» **Aim**
Take the lines from the top down to and including the one with "S.camera = camo" and repeat them exactly. Omit images.
%%
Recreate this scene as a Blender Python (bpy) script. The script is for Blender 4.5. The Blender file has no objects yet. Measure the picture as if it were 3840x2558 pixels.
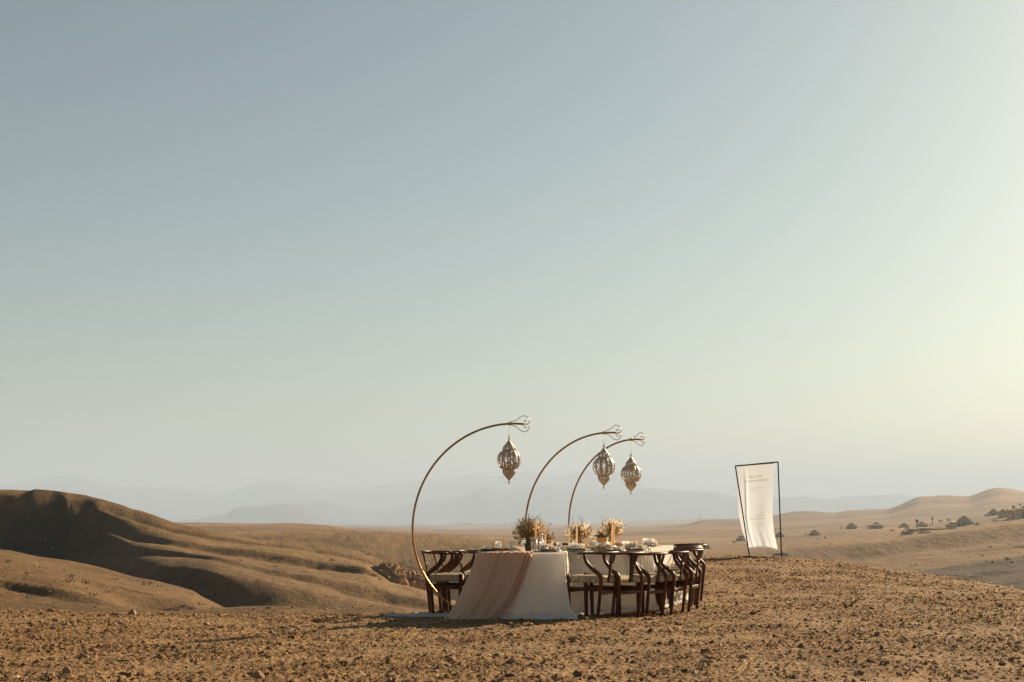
import bpy, bmesh, math, random
import numpy as np
from mathutils import Vector, Matrix

random.seed(7)
RNG = np.random.default_rng(7)
S = bpy.context.scene
COL = S.collection

# ---------------------------------------------------------------- camera, sky, sun, exposure
F, HOR, CX, CAMZ = 5333.0, 1908.0, 1920.0, 1.265      # focal length and horizon in photo pixels
cam = bpy.data.cameras.new('camera'); camo = bpy.data.objects.new('camera', cam)
COL.objects.link(camo)
camo.location = (0, 0, CAMZ); camo.rotation_euler = (math.radians(90), 0, 0)
cam.sensor_width = 36; cam.lens = F / 3840 * 36; cam.shift_y = (HOR - 1279) / 3840
cam.clip_start = 0.1; cam.clip_end = 60000
S.camera = camo

SUN_EL, SUN_AZ = math.radians(24), math.radians(43)    # azimuth to the right of the view direction
W = bpy.data.worlds.new('World'); S.world = W; W.use_nodes = True
wn, wl = W.node_tree.nodes, W.node_tree.links
bg = wn['Background']
sky = wn.new('ShaderNodeTexSky'); sky.sky_type = 'NISHITA'; sky.sun_disc = False
sky.sun_elevation = SUN_EL; sky.sun_rotation = SUN_AZ
sky.altitude = 600; sky.air_density = 1.0; sky.dust_density = 2.0; sky.ozone_density = 1.6
hs = wn.new('ShaderNodeHueSaturation'); hs.inputs['Saturation'].default_value = 0.9
gm = wn.new('ShaderNodeGamma'); gm.inputs['Gamma'].default_value = 1.08      # a thinner contrast than the clear-air sky
tint = wn.new('ShaderNodeMix'); tint.data_type = 'RGBA'; tint.blend_type = 'MULTIPLY'
tint.inputs[0].default_value = 1.0; tint.inputs[7].default_value = (0.555, 0.565, 0.462, 1)
wl.new(sky.outputs[0], gm.inputs[0]); wl.new(gm.outputs[0], hs.inputs['Color']); wl.new(hs.outputs[0], tint.inputs[6])
wl.new(tint.outputs[2], bg.inputs['Color'])
bg.inputs['Strength'].default_value = 0.05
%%
» **Result of this exercise**
Recreate this scene as a Blender Python (bpy) script. The script is for Blender 4.5. The Blender file has no objects yet. Measure the picture as if it were 3840x2558 pixels.
import bpy, bmesh, math, random
import numpy as np
from mathutils import Vector, Matrix

random.seed(7)
RNG = np.random.default_rng(7)
S = bpy.context.scene
COL = S.collection

# ---------------------------------------------------------------- camera, sky, sun, exposure
F, HOR, CX, CAMZ = 5333.0, 1908.0, 1920.0, 1.265      # focal length and horizon in photo pixels
cam = bpy.data.cameras.new('camera'); camo = bpy.data.objects.new('camera', cam)
COL.objects.link(camo)
camo.location = (0, 0, CAMZ); camo.rotation_euler = (math.radians(90), 0, 0)
cam.sensor_width = 36; cam.lens = F / 3840 * 36; cam.shift_y = (HOR - 1279) / 3840
cam.clip_start = 0.1; cam.clip_end = 60000
S.camera = camo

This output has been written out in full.